Densho Digital Archive
Densho Visual History Collection
Title: Martha Nishitani Interview
Narrator: Martha Nishitani
Interviewer: Sara Yamasaki
Location: Seattle, Washington
Date: May 15, 1998
Densho ID: denshovh-nmartha-01-0038

<Begin Segment 38>

SY: There were many things that inspired you to choreograph. And way back in 1951, you created another solo for yourself called "Shepherdess." What inspired this dance?

MN: I think, basically, it was my maternal instinct because all my friends had married and had children, and I had an urge to have a child. And in those days you could have a child, and you didn't have to have a husband, you could just have a child if you wanted.

SY: In those days?

MN: (Yes).

SY: You could do that in these days. [Laughs]

MN: (Yes). But anyway, I couldn't do that because even though I wanted a child of my own very badly, because I couldn't teach then, if I were pregnant. So I thought, well, I'll go to Hawaii and I'll adopt a beautiful child, Eurasian, maybe part-Chinese and part-Hawaiian or something. But it would be a beautiful little girl and I could bring her back and then have a child of my own. But then I thought, that's not very practical, because I'd be teaching on the dinner hour, and I would never be able to put her to bed. So I just thought about it for a while, and then as time went on, this maternal urge left me. And so I didn't have to -- didn't worry about having a child. And I decided, well, I've got everybody else's child. I've had hundreds of little children that belong to other people, but they were mine, too.

SY: So what this dance was, then, was an expression of your yearning for a child?

MN: Yeah, my maternal instinct. So I called it the "Shepherdess," because it was based on affection and loving a little lamb. So that's how I, it was like holding a child or holding a lamb, same idea.

SY: What happens to you when you dance this, knowing that the whole choreography has been inspired by this feeling inside? What happens to you, as the dancer, when you dance this?

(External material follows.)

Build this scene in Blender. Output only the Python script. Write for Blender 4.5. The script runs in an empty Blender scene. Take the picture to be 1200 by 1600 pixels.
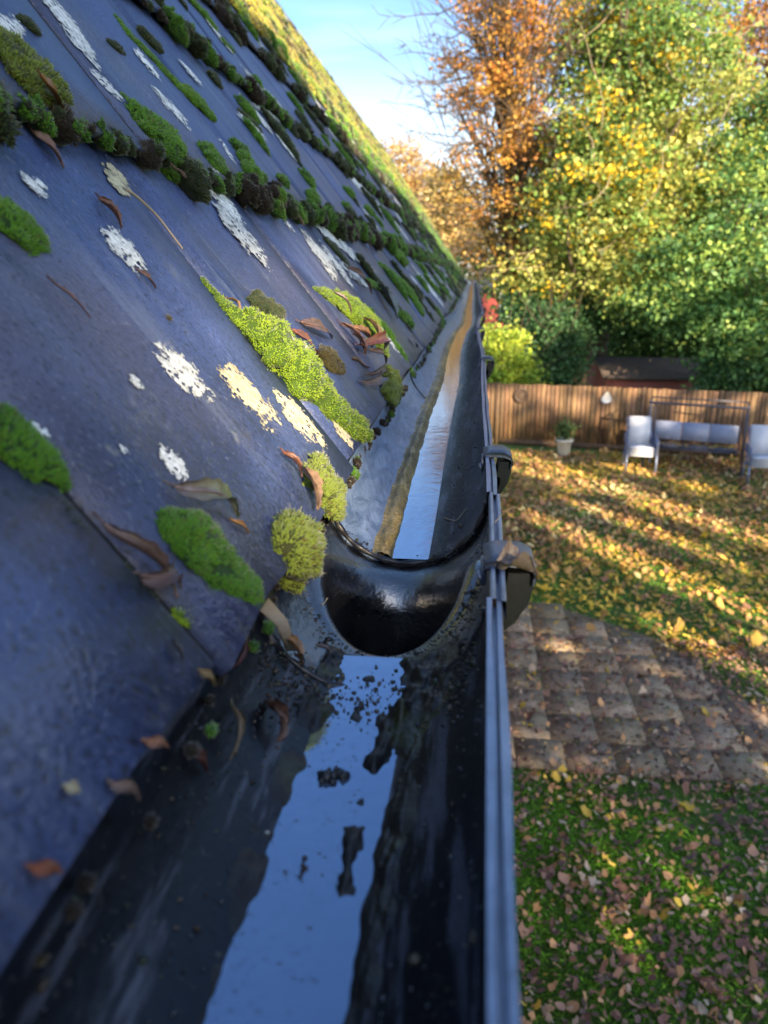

MN: Well, it's a very good, satisfying feeling, one of the nicest feelings that I've ever had in dancing.

SY: Does it happen to you every time you dance the piece, or is it just sort of at different moments, you're lucky when you catch it?

MN: Well, it's almost every time. But I haven't danced it for a long time. But it's one of the dances that I have the strongest feeling for.

SY: Actually, you performed this "Shepherdess" dance at the Connecticut College Summer School of Dance.

MN: Uh-huh.

SY: What was the audience response to this piece?

MN: Well, I was surprised because it was mostly the faculty and other people that were witnessing it. And when I got through, the head of the music department at Julliard said, "That music was too slow. That piece is never played that slow." And I said, "This is a recording from an album that was done in Italy, and so I didn't make it this slow. That's the way it was." And then somebody else said -- I carried a little crook, like shepherdesses do. I came in with it, and I put it down. And then I did all this dance about the little lamb and about the lovely weather and everything. And then I picked up my crook and the little lamb in my arms, and I exited. And somebody says, "You can't bring a prop on stage and not use it." And I thought well, never heard about that before, but it was a situation where I didn't need to use it. And then, so I went out and stood on the porch, and I was thinking about this. (...) I felt kinda low about it all. And then one of my, one of the dancers, the modern dance teacher, came up and he says, "Martha, your dance was beautiful." So then I felt a lot better.